» **What is being asked**
Starting with the first line of the data that follows, transcribe every line verbatim until the line containing "baseb('baseboard_left', (XL, YB, 0), (XL, WY, 0), (1, 0, 0));" has been transcribed.

•••••

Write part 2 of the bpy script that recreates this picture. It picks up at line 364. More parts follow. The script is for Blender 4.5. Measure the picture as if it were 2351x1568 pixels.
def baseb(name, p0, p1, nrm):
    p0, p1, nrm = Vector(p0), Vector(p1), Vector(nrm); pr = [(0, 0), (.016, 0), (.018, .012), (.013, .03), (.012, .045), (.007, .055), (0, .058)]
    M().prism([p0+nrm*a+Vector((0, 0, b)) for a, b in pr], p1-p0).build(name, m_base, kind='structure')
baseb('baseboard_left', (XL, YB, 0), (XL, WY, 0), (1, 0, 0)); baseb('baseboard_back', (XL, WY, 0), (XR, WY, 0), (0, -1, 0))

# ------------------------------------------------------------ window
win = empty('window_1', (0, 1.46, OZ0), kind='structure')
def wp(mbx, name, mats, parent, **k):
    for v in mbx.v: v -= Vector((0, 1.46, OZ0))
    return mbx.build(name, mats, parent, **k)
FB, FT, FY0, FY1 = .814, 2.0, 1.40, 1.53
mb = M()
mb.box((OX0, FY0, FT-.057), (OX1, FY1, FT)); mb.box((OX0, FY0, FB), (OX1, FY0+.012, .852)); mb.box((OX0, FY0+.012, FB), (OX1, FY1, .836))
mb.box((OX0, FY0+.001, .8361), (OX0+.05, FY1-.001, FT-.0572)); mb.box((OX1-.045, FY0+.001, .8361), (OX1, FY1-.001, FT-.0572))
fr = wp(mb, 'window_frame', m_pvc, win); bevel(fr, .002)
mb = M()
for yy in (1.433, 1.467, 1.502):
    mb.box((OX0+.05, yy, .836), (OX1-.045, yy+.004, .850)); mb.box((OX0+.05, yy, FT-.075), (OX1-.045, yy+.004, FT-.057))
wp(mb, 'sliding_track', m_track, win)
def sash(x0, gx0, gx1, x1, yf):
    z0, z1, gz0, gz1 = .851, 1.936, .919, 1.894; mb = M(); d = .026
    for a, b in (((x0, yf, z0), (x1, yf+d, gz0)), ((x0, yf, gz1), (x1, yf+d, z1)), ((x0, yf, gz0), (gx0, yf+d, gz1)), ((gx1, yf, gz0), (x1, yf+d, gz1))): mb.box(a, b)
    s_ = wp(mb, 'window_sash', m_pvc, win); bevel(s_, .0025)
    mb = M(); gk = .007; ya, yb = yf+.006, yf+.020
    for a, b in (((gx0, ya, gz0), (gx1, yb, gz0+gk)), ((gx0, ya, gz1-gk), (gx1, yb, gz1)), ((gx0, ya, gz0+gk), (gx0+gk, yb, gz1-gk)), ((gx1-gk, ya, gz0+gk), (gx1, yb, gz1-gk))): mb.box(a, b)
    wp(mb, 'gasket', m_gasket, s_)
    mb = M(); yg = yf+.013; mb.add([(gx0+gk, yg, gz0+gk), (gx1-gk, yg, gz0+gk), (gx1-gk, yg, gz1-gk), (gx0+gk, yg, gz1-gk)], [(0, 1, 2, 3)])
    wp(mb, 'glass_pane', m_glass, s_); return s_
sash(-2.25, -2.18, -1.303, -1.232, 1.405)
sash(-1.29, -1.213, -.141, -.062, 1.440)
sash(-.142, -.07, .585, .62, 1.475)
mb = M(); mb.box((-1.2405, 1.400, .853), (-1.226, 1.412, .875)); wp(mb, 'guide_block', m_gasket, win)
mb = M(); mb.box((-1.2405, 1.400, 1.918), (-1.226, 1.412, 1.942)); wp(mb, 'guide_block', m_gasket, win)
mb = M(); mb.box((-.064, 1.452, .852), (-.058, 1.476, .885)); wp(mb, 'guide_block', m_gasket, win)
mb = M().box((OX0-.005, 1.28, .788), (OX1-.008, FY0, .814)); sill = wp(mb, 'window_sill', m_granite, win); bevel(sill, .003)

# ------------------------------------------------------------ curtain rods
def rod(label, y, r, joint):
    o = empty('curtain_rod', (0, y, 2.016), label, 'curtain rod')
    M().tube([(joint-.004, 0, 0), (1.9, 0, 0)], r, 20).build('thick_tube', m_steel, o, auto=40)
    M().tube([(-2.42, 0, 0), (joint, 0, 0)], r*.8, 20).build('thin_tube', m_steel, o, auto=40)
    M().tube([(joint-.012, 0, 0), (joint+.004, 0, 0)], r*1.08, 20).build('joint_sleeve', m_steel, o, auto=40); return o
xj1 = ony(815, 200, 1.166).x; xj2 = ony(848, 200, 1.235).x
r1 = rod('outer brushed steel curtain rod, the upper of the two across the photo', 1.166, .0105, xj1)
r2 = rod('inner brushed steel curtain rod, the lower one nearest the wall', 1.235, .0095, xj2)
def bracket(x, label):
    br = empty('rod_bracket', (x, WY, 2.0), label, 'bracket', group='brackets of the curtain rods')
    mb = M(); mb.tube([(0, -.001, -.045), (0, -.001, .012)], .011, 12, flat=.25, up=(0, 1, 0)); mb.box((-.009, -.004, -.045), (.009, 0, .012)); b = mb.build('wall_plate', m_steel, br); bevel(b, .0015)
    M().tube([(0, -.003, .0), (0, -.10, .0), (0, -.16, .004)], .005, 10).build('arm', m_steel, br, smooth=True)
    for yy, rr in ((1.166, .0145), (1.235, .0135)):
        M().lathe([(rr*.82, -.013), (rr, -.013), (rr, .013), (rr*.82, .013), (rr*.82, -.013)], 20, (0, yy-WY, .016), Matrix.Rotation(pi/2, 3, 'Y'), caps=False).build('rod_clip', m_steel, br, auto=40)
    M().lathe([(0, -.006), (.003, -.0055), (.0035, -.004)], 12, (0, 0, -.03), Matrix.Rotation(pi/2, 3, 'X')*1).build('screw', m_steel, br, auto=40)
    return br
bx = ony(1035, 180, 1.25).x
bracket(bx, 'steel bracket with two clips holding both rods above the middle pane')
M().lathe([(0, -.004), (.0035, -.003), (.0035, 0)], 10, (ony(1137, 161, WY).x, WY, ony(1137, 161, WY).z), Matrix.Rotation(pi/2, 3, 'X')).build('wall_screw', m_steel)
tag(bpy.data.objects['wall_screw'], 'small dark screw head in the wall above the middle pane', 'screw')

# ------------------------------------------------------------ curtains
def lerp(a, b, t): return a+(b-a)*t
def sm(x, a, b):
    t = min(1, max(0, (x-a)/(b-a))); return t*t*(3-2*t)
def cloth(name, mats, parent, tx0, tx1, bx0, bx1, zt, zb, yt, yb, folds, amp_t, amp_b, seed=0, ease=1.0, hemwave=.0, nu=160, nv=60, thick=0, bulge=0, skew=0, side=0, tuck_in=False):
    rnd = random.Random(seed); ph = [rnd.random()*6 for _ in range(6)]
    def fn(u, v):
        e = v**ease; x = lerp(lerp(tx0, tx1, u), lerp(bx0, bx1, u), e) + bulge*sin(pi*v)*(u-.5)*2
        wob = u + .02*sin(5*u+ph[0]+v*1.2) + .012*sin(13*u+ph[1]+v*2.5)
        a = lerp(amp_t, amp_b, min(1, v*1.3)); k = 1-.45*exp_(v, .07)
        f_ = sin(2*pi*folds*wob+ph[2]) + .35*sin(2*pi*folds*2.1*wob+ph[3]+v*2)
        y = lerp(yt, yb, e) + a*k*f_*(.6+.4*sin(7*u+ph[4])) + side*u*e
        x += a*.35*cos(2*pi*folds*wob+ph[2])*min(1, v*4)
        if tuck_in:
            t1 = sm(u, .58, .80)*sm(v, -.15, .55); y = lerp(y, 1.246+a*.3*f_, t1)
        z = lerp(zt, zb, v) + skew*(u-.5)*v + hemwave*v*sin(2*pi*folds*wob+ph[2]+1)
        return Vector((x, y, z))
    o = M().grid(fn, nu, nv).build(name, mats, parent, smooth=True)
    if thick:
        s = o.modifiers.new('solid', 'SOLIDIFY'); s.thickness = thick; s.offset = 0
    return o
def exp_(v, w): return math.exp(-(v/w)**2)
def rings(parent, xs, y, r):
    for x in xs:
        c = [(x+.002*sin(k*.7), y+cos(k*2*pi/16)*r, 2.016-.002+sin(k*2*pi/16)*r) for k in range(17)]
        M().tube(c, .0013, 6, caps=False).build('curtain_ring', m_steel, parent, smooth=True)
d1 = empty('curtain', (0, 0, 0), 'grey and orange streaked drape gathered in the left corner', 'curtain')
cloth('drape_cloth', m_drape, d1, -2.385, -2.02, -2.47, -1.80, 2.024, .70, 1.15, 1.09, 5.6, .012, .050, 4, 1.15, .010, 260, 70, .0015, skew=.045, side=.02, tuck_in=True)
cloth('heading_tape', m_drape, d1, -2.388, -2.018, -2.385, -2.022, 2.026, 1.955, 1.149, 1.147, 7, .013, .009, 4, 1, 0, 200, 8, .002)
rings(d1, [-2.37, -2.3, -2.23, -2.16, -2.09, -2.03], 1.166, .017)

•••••

» **Result**
Write part 2 of the bpy script that recreates this picture. It picks up at line 364. More parts follow. The script is for Blender 4.5. Measure the picture as if it were 2351x1568 pixels.
def baseb(name, p0, p1, nrm):
    p0, p1, nrm = Vector(p0), Vector(p1), Vector(nrm); pr = [(0, 0), (.016, 0), (.018, .012), (.013, .03), (.012, .045), (.007, .055), (0, .058)]
    M().prism([p0+nrm*a+Vector((0, 0, b)) for a, b in pr], p1-p0).build(name, m_base, kind='structure')
baseb('baseboard_left', (XL, YB, 0), (XL, WY, 0), (1, 0, 0)); baseb('baseboard_back', (XL, WY, 0), (XR, WY, 0), (0, -1, 0))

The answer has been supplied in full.